* [Exercise brief] Return the material exactly, first line through the line containing "obj('control_keys', b, 'white', t)", and nothing more. Pictures stay out.

* [Stored data]

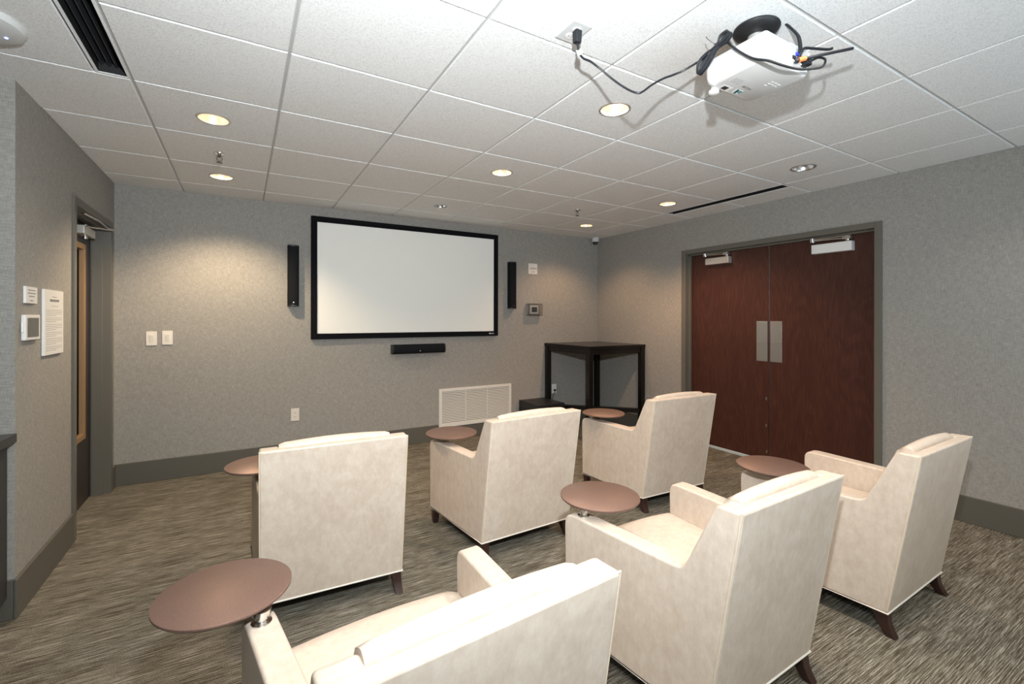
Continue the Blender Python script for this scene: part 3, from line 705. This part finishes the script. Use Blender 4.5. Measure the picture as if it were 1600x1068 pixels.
for k in range(5): box(b, -0.095, -0.045, 0.018 + k * 0.006, 0.021 + k * 0.006, zb - 0.0006, zb + 0.0005)
obj('spec_print', b, mat('faint_print', (0.45, 0.44, 0.43), 0.7), t)
b = new()
for k in range(7): box(b, 0.050 + (k % 3) * 0.020, 0.062 + (k % 3) * 0.020, -0.035 + (k // 3) * 0.014, -0.030 + (k // 3) * 0.014, zb - 0.0012, zb + 0.0005)
obj('control_keys', b, 'white', t)

# ceiling power plate + cord to the projector
t = thing('ceiling_outlet', 'ivory duplex power outlet plate in the ceiling, left of the projector', 'outlet', (1.533, -3.155, H))
b = new(); box(b, -0.043, 0.043, -0.060, 0.060, -0.007, 0.0); obj('wall_plate', b, 'dome', t, 0.003, 2)
for s in (-1, 1):
    b = new(); lathe(b, [(0.017, -0.006), (0.017, -0.010), (0.0001, -0.0102)], 24, loc=(0, s * 0.021, 0)); so = obj('socket', b, 'white', t, smooth=True)
    b = new()
    for dx in (-0.006, 0.006): box(b, dx - 0.001, dx + 0.001, s * 0.021 - 0.004, s * 0.021 + 0.004, -0.0108, -0.0101)
    obj('slots', b, 'slot', so)
t = thing('projector_cable', 'long black power cord drooping from the ceiling outlet to the projector and coiled beside it', 'cord', (1.75, -3.28, 2.256))
O_ = Vector((1.75, -3.28, 2.256))
def cp(l): return [Vector(p) - O_ for p in l]
b = new()
tube(b, cp([(1.535, -3.176, 2.440), (1.538, -3.178, 2.418), (1.548, -3.172, 2.404), (1.572, -3.168, 2.392), (1.606, -3.170, 2.388), (1.648, -3.178, 2.368), (1.690, -3.205, 2.325), (1.725, -3.245, 2.280), (1.748, -3.278, 2.256),
             (1.768, -3.288, 2.264), (1.805, -3.294, 2.294), (1.860, -3.302, 2.330), (1.905, -3.312, 2.352), (1.935, -3.338, 2.366), (1.950, -3.38, 2.377), (1.960, -3.44, 2.388), (1.966, -3.50, 2.400), (1.964, -3.525, 2.375),
             (1.962, -3.560, 2.335), (1.964, -3.605, 2.292), (1.972, -3.655, 2.262), (2.035, -3.668, 2.258), (2.130, -3.668, 2.272), (2.205, -3.680, 2.288), (2.262, -3.685, 2.310), (2.290, -3.680, 2.345), (2.268, -3.668, 2.352), (2.235, -3.655, 2.335), (2.215, -3.648, 2.325)]), 0.0042, 8, smooth=6)
obj('cable', b, 'rubber', t, smooth=True)
b = new(); hexa(b, cp([(1.523, -3.188, 2.435), (1.548, -3.188, 2.435), (1.548, -3.164, 2.435), (1.523, -3.164, 2.435)]), cp([(1.521, -3.190, 2.482), (1.550, -3.190, 2.482), (1.550, -3.162, 2.482), (1.521, -3.162, 2.482)]))
obj('plug', b, 'rubber', t, 0.004, 2)
b = new(); tube(b, cp([(1.541, -3.176, 2.412), (1.552, -3.171, 2.400)]), 0.011, 12); obj('white_tie', b, 'white', t, smooth=True)
b = new(); box(b, 2.196 - O_.x, 2.226 - O_.x, -3.668 - O_.y, -3.640 - O_.y, 2.312 - O_.z, 2.338 - O_.z); obj('connector', b, 'rubber', t, 0.004, 2)
b = new()
for k in range(5):                          # slack loops tied in the middle beside the projector
    dx = (0.0, 0.006, -0.006, 0.010, -0.003)[k]; w1 = 0.004 + 0.011 * k; pts = []
    ctr = [(1.957, -3.520, 2.424), (1.957, -3.497, 2.413), (1.955, -3.473, 2.398), (1.953, -3.440, 2.378), (1.951, -3.412, 2.356), (1.950, -3.398, 2.334)]
    half = [0.001 + w1 * 0.30, 0.003 + w1 * 0.42, 0.004, 0.003 + w1 * 0.34, 0.004 + w1 * 0.45, 0.002 + w1 * 0.2]
    for i, (c_, h_) in enumerate(zip(ctr, half)): pts.append(Vector(c_) + Vector((dx, h_ * 0.55, h_ * 0.8)) - O_)
    for i, (c_, h_) in reversed(list(enumerate(zip(ctr, half)))): pts.append(Vector(c_) + Vector((dx - 0.004, -h_ * 0.55, -h_ * 0.8)) - O_)
    sp = smooth_path(pts + [pts[0]], 5)[:-1]
    tube(b, sp, 0.0036, 6, closed=True)
obj('coiled_loops', b, 'rubber', t, smooth=True)
b = new(); tube(b, cp([(1.942, -3.470, 2.404), (1.958, -3.470, 2.410), (1.968, -3.468, 2.394), (1.950, -3.468, 2.386), (1.942, -3.470, 2.400)]), 0.0022, 6, smooth=4)
tube(b, cp([(1.945, -3.470, 2.404), (1.925, -3.455, 2.425), (1.928, -3.445, 2.440)]), 0.0012, 6, smooth=4)
obj('wire_tie', b, 'rubber', t, smooth=True)

b = new()
tube(b, [(2.150, -3.648, 2.316), (2.172, -3.662, 2.322), (2.235, -3.700, 2.338), (2.345, -3.745, 2.370)], 0.0052, 10, smooth=5)
tube(b, [(2.150, -3.646, 2.316), (2.158, -3.652, 2.318)], 0.009, 10)
vc = obj('video_cable', b, 'rubber', None, smooth=True); tag(vc, 'stiff black cable end with an orange tag sticking out of the projector back', 'cable')
b = new(); tube(b, [(2.160, -3.6545, 2.3187), (2.180, -3.668, 2.3245)], 0.0085, 12); obj('orange_tag', b, 'orange', vc, smooth=True)
b = new(); tube(b, [(2.176, -3.646, 2.335), (2.180, -3.66, 2.362), (2.215, -3.672, 2.368), (2.285, -3.69, 2.376), (2.30, -3.70, 2.380)], 0.0048, 8, smooth=5)
tag(obj('data_cable', b, 'rubber', None, smooth=True), 'short black cable bent sideways above the orange tagged cable', 'cable')
b = new()
for dx in (0, 0.011): tube(b, [(2.190 + dx, -3.590, H + 0.004), (2.196 + dx, -3.606, 2.472), (2.192 + dx, -3.632, 2.43), (2.176 + dx, -3.648, 2.385), (2.172 + dx, -3.650, 2.350)], 0.0042, 8, smooth=5)
tag(obj('drop_cable', b, 'rubber', None, smooth=True), 'pair of black cables dropping from a ceiling hole behind the projector mount', 'cable')

# ------------------------------------------------------------------ lounge chairs with swivel tablets
Wr, Wf, BB, ZB, ZT, LEAN, AW = 0.321, 0.374, 0.320, 0.100, 0.820, 0.118, 0.078
def xo(y): return Wr + (Wf - Wr) * max(0.0, min(1.15, (y + BB) / (2 * BB)))
def yr(z): return -BB - LEAN * (z - ZB) / (ZT - ZB)
def cushion(bm, fn, nu=14, nv=14, nw=5):
    # closed rounded box: unit cube grid mapped by fn(u,v,w), each in -1..1
    idx = {}
    def V(u, v, w_):
        k = (round(u, 4), round(v, 4), round(w_, 4))
        if k not in idx: idx[k] = bm.verts.new(fn(u, v, w_))
        return idx[k]
    U = [-1 + 2 * i / nu for i in range(nu + 1)]; Vv = [-1 + 2 * i / nv for i in range(nv + 1)]; Wv = [-1 + 2 * i / nw for i in range(nw + 1)]
    for s in (-1, 1):
        for i in range(nu):
            for j in range(nv): bm.faces.new((V(U[i], Vv[j], s), V(U[i + 1], Vv[j], s), V(U[i + 1], Vv[j + 1], s), V(U[i], Vv[j + 1], s)))
        for i in range(nu):
            for j in range(nw): bm.faces.new((V(U[i], s, Wv[j]), V(U[i + 1], s, Wv[j]), V(U[i + 1], s, Wv[j + 1]), V(U[i], s, Wv[j + 1])))
        for i in range(nv):
            for j in range(nw): bm.faces.new((V(s, Vv[i], Wv[j]), V(s, Vv[i + 1], Wv[j]), V(s, Vv[i + 1], Wv[j + 1]), V(s, Vv[i], Wv[j + 1])))
def chair():
    t = thing('lounge_chair', '', 'armchair', group='cream lounge chairs in two rows')
    # rear panel, full width
    b = new(); th = 0.045
    q_ = .0015
    hexa(b, [(-Wr + q_, yr(ZB), ZB), (Wr - q_, yr(ZB), ZB), (Wr - q_, yr(ZB) + th, ZB), (-Wr + q_, yr(ZB) + th, ZB)],
         [(-Wr + q_, yr(ZT), ZT), (Wr - q_, yr(ZT), ZT), (Wr - q_, yr(ZT) + th, ZT), (-Wr + q_, yr(ZT) + th, ZT)])
    obj('back_panel', b, 'leather', t, 0.010, 4)
    # side panels: arm and wing in one outline
    prof = [(yr(ZB) + .007, ZB), (0.322, ZB), (0.328, 0.505), (0.326, 0.535), (0.317, 0.553), (0.300, 0.563), (0.270, 0.567), (-0.195, 0.568), (-0.222, 0.573), (-0.238, 0.585), (-0.249, 0.605),
            (-0.338, 0.795), (-0.346, 0.810), (-0.358, 0.8185), (yr(ZT) + .007, ZT - .0015)]
    for s in (-1, 1):
        b = new(); A = [b.verts.new((s * xo(y), y, z)) for y, z in prof]; B = [b.verts.new((s * (xo(y) - AW), y, z)) for y, z in prof]
        n = len(prof)
        b.faces.new(A); b.faces.new(B[::-1])
        for k in range(n): b.faces.new((A[k], B[k], B[(k + 1) % n], A[(k + 1) % n]))
        obj('armrest', b, 'leather', t, 0.010, 4)
    # front rail under the seat
    b = new(); hexa(b, [(-0.296, .27, ZB), (0.296, .27, ZB), (0.296, .315, ZB), (-0.296, .315, ZB)], [(-0.296, .27, .285), (0.296, .27, .285), (0.296, .318, .285), (-0.296, .318, .285)])
    obj('front_rail', b, 'leather', t, 0.008, 3)
    def fs(u, v, w_):
        y = 0.035 + 0.298 * v; xi = xo(y) - AW - 0.002
        cr = 0.022 * (1 - u * u) * (1 - 0.6 * v * v) if w_ > 0 else 0
        e = max(0, abs(u) - .93) / .07; f = max(0, v - .93) / .07
        rnd = (0.012 * e * e + 0.016 * f * f) * (1 if w_ > 0.9 else 0)
        return (xi * u, y + (0.006 * (1 - w_ * w_) if v > .99 else 0) + (0.012 * (1 - u * u) if v > .99 else 0), 0.355 + 0.070 * w_ + cr * max(w_, 0) - rnd)
    b = new(); cushion(b, fs, 20, 20, 5); obj('seat_cushion', b, 'leather', t, smooth=True)
    def fbk(u, v, w_):                       # v: bottom to top, w_: rear to front
        z = 0.43 + (0.832 - 0.43) * (v + 1) / 2 + (0.011 * (1 - u * u) * max(0, v) ** 3)
        yf = -0.190 - (z - 0.43) * 0.36; y_r = yr(z) + th + .001
        e = max(0, v - .86) / .14; puff = 0.016 * (1 - u * u) * (1 - v * v * .7)
        y = (yf + puff) if w_ > 0 else y_r
        mid = ((yf + puff) + y_r) / 2
        y = mid + ((yf + puff) - y_r) / 2 * w_
        y = mid + (y - mid) * (1 - 0.30 * e * e)
        z -= 0.010 * e * w_ * w_
        xs = 0.2440; ee = max(0, abs(u) - .95) / .05
        z -= 0.006 * ee * ee * (1 if v > .9 else 0)
        return (xs * u, y, z)
    b = new(); cushion(b, fbk, 22, 20, 8); obj('back_cushion', b, 'leather', t, smooth=True)
    # welts
    b = new(); q = 0.001
    tube(b, [(-Wr + .002, yr(ZB + .01) + .004, ZB + .01), (-Wr + .002, yr(ZT - .006) + .004, ZT - .003), (Wr - .002, yr(ZT - .006) + .004, ZT - .003), (Wr - .002, yr(ZB + .01) + .004, ZB + .01)], 0.0034, 6)
    obj('back_welt', b, 'seam', t, smooth=True)
    b = new(); tube(b, [(-Wr - .001, -BB - .001, ZB + .001), (Wr + .001, -BB - .001, ZB + .001), (xo(.325) + .001, .323, ZB + .001), (-xo(.325) - .001, .323, ZB + .001)], 0.0042, 6, closed=True)
    obj('base_welt', b, 'piping', t, smooth=True)
    b = new(); hexa(b, [(-Wr + .02, -BB + .01, ZB - .004), (Wr - .02, -BB + .01, ZB - .004), (.345, .31, ZB - .004), (-.345, .31, ZB - .004)], [(-Wr + .02, -BB + .01, ZB + .03), (Wr - .02, -BB + .01, ZB + .03), (.345, .31, ZB + .03), (-.345, .31, ZB + .03)])
    obj('dust_cover', b, 'liner', t)
    for s in (-1, 1):
        b = new(); x = s * (Wr - 0.030); a = 0.024
        lv = []
        for z, yo, yi, hx in ((0.0, -.350, -.312, .018), (0.025, -.334, -.294, .020), (0.055, -.322, -.276, .022), (0.102, -.317, -.252, .025)):
            dx = s * .010 * (1 - z / .1)
            lv.append([b.verts.new(p) for p in ((x - hx + dx, yo, z), (x + hx + dx, yo, z), (x + hx + dx, yi, z), (x - hx + dx, yi, z))])
        b.faces.new(lv[0][::-1]); b.faces.new(lv[-1])
        for A_, B_ in zip(lv, lv[1:]):
            for k in range(4): b.faces.new((A_[k], A_[(k + 1) % 4], B_[(k + 1) % 4], B_[k]))
        obj('leg', b, 'legwood', t, 0.003, 2)
        b = new(); x = s * (Wf - 0.030)
        hexa(b, [(x - .017, .282, 0), (x + .017, .282, 0), (x + .017, .314, 0), (x - .017, .314, 0)], [(x - a, .268, ZB), (x + a, .268, ZB), (x + a, .316, ZB), (x - a, .316, ZB)])
        obj('leg', b, 'legwood', t, 0.003, 2)
    pv = (-0.332, 0.252)
    b = new(); lathe(b, [(0.026, 0.566), (0.026, 0.571), (0.015, 0.574), (0.015, 0.590), (0.024, 0.592), (0.024, 0.6045)], 28, loc=(pv[0], pv[1], 0)); obj('swivel_post', b, 'chrome', t, smooth=True)
    b = new(); R_ = 0.171
    lathe(b, [(0.0001, 0.6045), (R_ - .022, 0.6045), (R_ - .004, 0.609), (R_, 0.6135), (R_, 0.6185), (R_ - .003, 0.6205), (0.0001, 0.6205)], 72); o = obj('tablet_top', b, 'tablet', t, smooth=True)
    return t
CH = [((0.845, -1.906, -3.0), (0.532, -1.774), 'cream leather lounge chair seen squarely from behind, nearest the left door'),
      ((1.934, -1.872, 1.9), (1.664, -1.665), 'cream leather lounge chair, middle of the front row, before the white air grille'),
      ((3.251, -1.885, -2.2), (2.998, -1.688), 'cream leather lounge chair at the right end of the front row, nearest the tall table'),
      ((0.835, -3.366, 3.8), (0.400, -3.012), 'nearest cream leather lounge chair, cut off by the bottom edge of the photo'),
      ((2.012, -3.293, 1.5), (1.791, -3.016), 'cream leather lounge chair in the middle of the back row, centre of the photo'),
      ((3.189, -3.333, 0.8), (2.851, -3.164), 'cream leather lounge chair at the right end of the back row, nearest the right wall')]
c0 = chair()
for k, ((x, y, a), (dx, dy), lab) in enumerate(CH):
    o = c0 if k == 0 else copy_tree(c0)
    o.location = (x, y, 0); th = math.radians(a); o.rotation_euler = (0, 0, th); o['label'] = lab
    for ch in o.children:
        if ch.name.startswith('tablet_top'):
            ex, ey = dx - x, dy - y
            ch.location = (ex * math.cos(th) + ey * math.sin(th), -ex * math.sin(th) + ey * math.cos(th), 0)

* [Response below]
Continue the Blender Python script for this scene: part 3, from line 705. This part finishes the script. Use Blender 4.5. Measure the picture as if it were 1600x1068 pixels.
for k in range(5): box(b, -0.095, -0.045, 0.018 + k * 0.006, 0.021 + k * 0.006, zb - 0.0006, zb + 0.0005)
obj('spec_print', b, mat('faint_print', (0.45, 0.44, 0.43), 0.7), t)
b = new()
for k in range(7): box(b, 0.050 + (k % 3) * 0.020, 0.062 + (k % 3) * 0.020, -0.035 + (k // 3) * 0.014, -0.030 + (k // 3) * 0.014, zb - 0.0012, zb + 0.0005)
obj('control_keys', b, 'white', t)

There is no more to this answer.